In June, he listed the VistaREIT, a real estate investment trust, and in April said he planned to launch an initial public offering for his power venture later this year. His coffee business, led by the flagship chain Coffee Project, which is taking on the local operations of Starbucks, may also go public next year, he said.
While these businesses and a media platform offer possible synergies, Villar may not be looking just at profits.
“There are media enterprises in this country that don’t make money. It is for the political interests that they operate,” said Quintos de Jesus.
Villar’s media business will probably serve such interests, added Quintos de Jesus, especially with the rise of his 44-year-old son Mark, formerly Duterte’s public works minister.
“We look at it from the entry of Mark Villar into electoral politics and clearly the enterprise must be designed for prospering his political potential,” said Quintos de Jesus.
In the July 15 briefing, Revillame said AMBS news anchors would report only the truth. “The family won’t meddle,” he said.

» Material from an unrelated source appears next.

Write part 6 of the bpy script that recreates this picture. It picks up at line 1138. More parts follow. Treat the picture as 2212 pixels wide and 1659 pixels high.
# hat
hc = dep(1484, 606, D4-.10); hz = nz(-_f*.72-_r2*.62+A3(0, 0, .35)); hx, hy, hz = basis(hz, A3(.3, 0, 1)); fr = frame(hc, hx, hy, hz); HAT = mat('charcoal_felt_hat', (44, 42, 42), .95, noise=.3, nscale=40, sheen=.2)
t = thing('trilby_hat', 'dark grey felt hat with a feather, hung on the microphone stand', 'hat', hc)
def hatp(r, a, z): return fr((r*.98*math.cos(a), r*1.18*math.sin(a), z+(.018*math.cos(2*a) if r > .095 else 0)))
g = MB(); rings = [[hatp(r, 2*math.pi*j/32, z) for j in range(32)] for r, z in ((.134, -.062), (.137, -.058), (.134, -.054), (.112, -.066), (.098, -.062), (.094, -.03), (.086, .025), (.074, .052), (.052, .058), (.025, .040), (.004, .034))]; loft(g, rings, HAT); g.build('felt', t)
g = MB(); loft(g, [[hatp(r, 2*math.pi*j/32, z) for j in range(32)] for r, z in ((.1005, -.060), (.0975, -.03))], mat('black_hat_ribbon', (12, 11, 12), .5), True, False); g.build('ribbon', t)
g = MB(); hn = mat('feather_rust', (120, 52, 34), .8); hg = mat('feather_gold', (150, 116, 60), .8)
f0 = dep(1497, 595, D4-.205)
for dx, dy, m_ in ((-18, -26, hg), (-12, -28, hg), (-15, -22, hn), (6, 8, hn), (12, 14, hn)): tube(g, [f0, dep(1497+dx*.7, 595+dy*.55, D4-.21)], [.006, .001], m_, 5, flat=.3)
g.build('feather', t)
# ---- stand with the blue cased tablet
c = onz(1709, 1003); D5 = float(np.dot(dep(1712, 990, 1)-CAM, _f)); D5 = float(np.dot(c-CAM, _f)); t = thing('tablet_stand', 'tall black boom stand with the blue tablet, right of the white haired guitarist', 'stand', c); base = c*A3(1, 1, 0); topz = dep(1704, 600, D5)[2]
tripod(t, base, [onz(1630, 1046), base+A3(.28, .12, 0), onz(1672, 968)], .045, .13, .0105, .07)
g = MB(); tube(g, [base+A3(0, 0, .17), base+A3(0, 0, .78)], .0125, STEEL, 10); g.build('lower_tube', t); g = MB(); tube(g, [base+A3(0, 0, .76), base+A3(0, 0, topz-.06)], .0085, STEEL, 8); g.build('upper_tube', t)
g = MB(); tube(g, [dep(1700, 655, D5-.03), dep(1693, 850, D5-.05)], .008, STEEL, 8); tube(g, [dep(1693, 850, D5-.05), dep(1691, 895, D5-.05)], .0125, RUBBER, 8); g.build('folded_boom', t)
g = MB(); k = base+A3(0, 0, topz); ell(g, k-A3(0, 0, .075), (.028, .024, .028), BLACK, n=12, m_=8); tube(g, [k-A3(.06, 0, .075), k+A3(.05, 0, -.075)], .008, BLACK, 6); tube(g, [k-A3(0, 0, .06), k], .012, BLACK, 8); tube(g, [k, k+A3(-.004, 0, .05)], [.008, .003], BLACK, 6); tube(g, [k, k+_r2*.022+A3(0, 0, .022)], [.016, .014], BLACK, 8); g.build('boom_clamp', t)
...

Villar’s ambitions come as the country’s media industry wrestles with both political and technological upheavals. The latter is changing how content is delivered to audiences, with ABS-CBN, for instance, now broadcasting on Facebook, YouTube and its own streaming app. Alongside the push online, ABS-CBN this month said it would buy a 35 per cent stake in TV5 in a landmark alliance that would allow ABS-CBN to air its shows on the former rival’s channel.
Months before Duterte stepped down, regulators also assigned a channel previously used by ABS-CBN to a broadcaster owned by his spiritual adviser, Pastor Apollo Quiboloy. In the recent election, Quiboloy openly endorsed Marcos, a taboo for local media owners. Meanwhile, the Philippines’s Securities and Exchange Commission in June affirmed the shutdown of online news site Rappler — headed by Duterte critic and Nobel Peace Prize winner Maria Ressa — for allegedly breaching foreign ownership restrictions in mass media. Rappler has appealed the closure order before the court.
The launch of AMBS could revive thousands of media jobs lost in the aftermath of ABS-CBN’s closure. But AMBS’s entry into Philippine’s airwaves is unlikely to fix the fundamental problem facing the broadcast media: operating licenses are granted by politicians. This means other TV companies perceived as adversarial to the sitting power could suffer the fate of ABS-CBN.
“Once you give [the power to grant licenses] to a political institution, then you submitted the entire process of press freedom under the political framework of the government. And this has been a longstanding pain in the side of the press,” said Quintos de Jesus.